[](/sites/default/files/uploads/2013/11/ray-kelly1.jpg)Two weeks ago, New York Police Commissioner Ray Kelly arrived at the prestigious Brown University to deliver a speech.
It never happened. Student protesters, determined to silence Kelly, shouted him down.
In an attempt to abate the hostility of his audience, Kelly is said to have remarked: “I thought this was the Academy…where we’re supposed to have free speech.” A Brown administrator on the scene also expressed incredulity regarding the “inability” of these Brown students’—self-avowed “social justice activists” —“to have a dialogue[.]”
Jenny Li, the (Brown) student who organized the anti-Kelly demonstration, explained that in advance of Kelly’s appearance, she and other students petitioned the university to cancel the event. However, when administrators refused to accommodate them, Li and her fellow activists “decided to cancel it for them.” Their victory in doing so, Li adds, is “a powerful demonstration of free speech.”
Christina Paxson, President of Brown, expressed her “deepest regret” to Commissioner Kelly and assured everyone that the protesters’ conduct is at once “indefensible” and “an affront both to civil democratic society and to the university’s core values and the free exchange of views.”
To date the disrupters have not faced any disciplinary action.
The significance of this episode has little to do with its specifics and everything to do with the fact that it supplies us with a microcosmic perspective on the contemporary university.
First of all, no one, much less an eminently sensible man like Ray Kelly and seasoned academics like the aforementioned Brown administrators, can possibly believe that the contemporary Academy is an oasis of “free speech” and open-ended dialogue.
In fact, as anyone who’s spent any amount of time there knows all-too well, the university is much more like a puddle of free speech and dialogue than an oasis.
While the incident in question admittedly involves students, the latter are simply marching to the beat of the drums of the faculty and administration, not just of Brown, but of colleges and universities throughout the country.
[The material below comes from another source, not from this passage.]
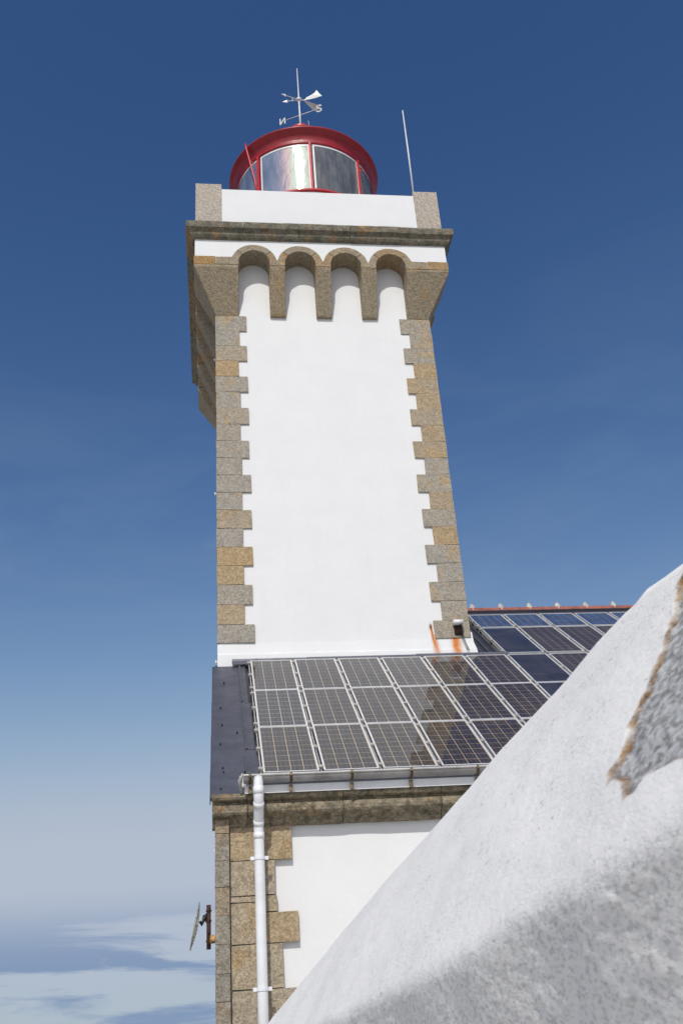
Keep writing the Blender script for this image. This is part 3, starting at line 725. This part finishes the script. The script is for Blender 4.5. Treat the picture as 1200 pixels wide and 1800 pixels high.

They at once reflect and reinforce an academic culture that has been at least a half-of-a-century in the making.
It is at once tragic and scandalous—and let there be no mistakes about it, this is one of the great scandals of our age—that there is far less individuality and “free speech” in our country’s liberal arts and humanities departments than can be found among any random collection of construction workers or plumbers.
While there are exceptions (yours truly is a case in point), the overwhelming majority of academics in the liberal arts are left-wing ideologues. This is no criticism—just a brute fact. There is indeed a prevailing ideology, an orthodoxy, really, that draws the lines of acceptable inquiry, of discourse. For lack of a better name, we can call this orthodoxy “Political Correctness,” for it is the same orthodoxy that has long drawn the lines of acceptable discourse in the popular culture.
The only difference is that non-academics, like construction workers and plumbers, say, have the daring and imaginativeness to transgress the orthodoxy’s boundaries. Academics, in contrast, seek to strengthen these strictures on speech.
In other words, the relationship between the academic and his society has been radically subverted. Worse, the lion’s share of the blame for this subversion rests upon his (or her) shoulders.
There is another point that can’t be lost upon us.
Traditionally, a liberal arts education was intended to render students preeminently civil by making them into articulate, knowledgeable conversationalists capable of both drawing upon the inheritance of their civilization—Western civilization—as well as enriching it. It was an education that required great humility from those who would undertake it, for the present generation, it was understood, was just one voice in this millennia-old conversation linking the past with the present and future.
The attitude on display at Brown and exemplified by Jennifer Li is not only entirely incompatible with a traditional liberal arts education; the former and the latter are mutually antithetical. There are two reasons for this.
For one, today’s students, like their teachers, are generally contemptuous toward the past. The past is viewed as a “dark age” ridden with “white racism,” “sexism,” “homophobia,” “speciesism,” “xenophobia,” etc. The present bequeathed to us by our past, as Barack Obama memorably remarked, is something the needs to be “fundamentally transformed”—i.e. _destroyed._ As for future generations, while lip service is routinely paid to them, it is not difficult to show that if the interests of unborn human beings threaten to impede present designs, then they too must be marginalized.
Secondly, academics and the student activists who they are busy away creating are angry. And they spare no occasion to express that anger. Since at least the time of the 1960s the expression of anger has been treated as tantamount with the expression of authenticity. However, since no one cares to try to reason with an angry person—regardless of how authentic he may fancy himself to be—about any topic, much less controversial topics, conversation is impossible with the perpetually angry.
And so too is a genuine liberal arts education impossible as long as pride and anger are the emotions that the academy insists upon fostering.